Sur les 10 tonnes de matière première déchargées à l’Ucodal 4,5 tonnes proviennent de l’unité de traitement du groupement “Fisina”.

A 20 minutes de route de San, dans la Commune rurale de Somo, le groupement de femmes tient son unité de prétraitement. C’est tout un processus complexe de transformation primaire qui s’effectue, avant que le fonio pré décortiqué n’arrive sur le marché des grandes villes pour Kadia Traoré, présidente du groupement, “nous achetons de la matière première auprès des producteurs et petits collecteurs dans les marchés des villages environnants de San dont Niasso et au Burkina Faso souvent. Après l’achat, nous traitons le fonio pour enlever les impuretés avant de l’envoyer”.

Grâce à l’accompagnement de plusieurs projets dont WAP et Elvetas, le groupement assure la transition de cette transformation primaire semi mécanisée, qui consiste à nettoyer et décortiquer le produit.

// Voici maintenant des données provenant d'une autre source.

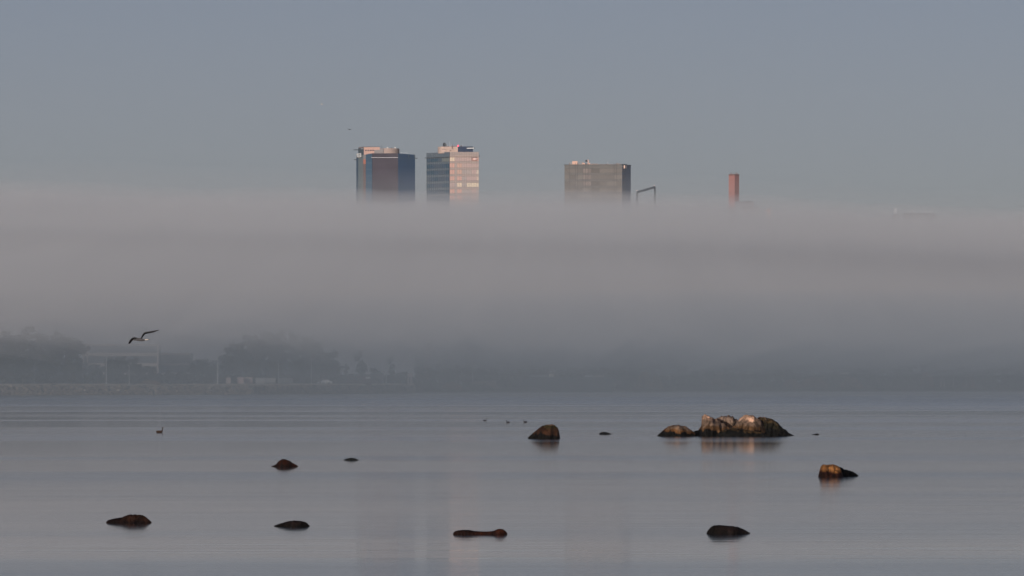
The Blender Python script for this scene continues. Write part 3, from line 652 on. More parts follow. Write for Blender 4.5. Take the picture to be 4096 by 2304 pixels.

Dans leur programmation de cette année, le groupement devait livrer à Ucodal 10 tonnes “Nous avons pu lui livrer plus que ça. En plus, on a aussi vendu 1,5 tonne de fonio lavé à un autre client de Sikasso. En plus de cet objectif, on a pu semer cette année 1 hectare de fonio”, souligne la présidente, engagée sur leur objectif pour la campagne prochaine, traiter 20 tonnes.

Avec ses revenus générés, le groupement dit prendre en charge les frais de scolarité de leurs enfants et leur autonomie financière.

De Bamako à San les petits grains jusqu’à présent “marginalisés” par rapport aux autres céréales, moins de 2 % en termes de volume de production, ne perd pas sa place de céréale d’espoir pour assurer la sécurité alimentaire et l’autonomisation de nombreuses femmes.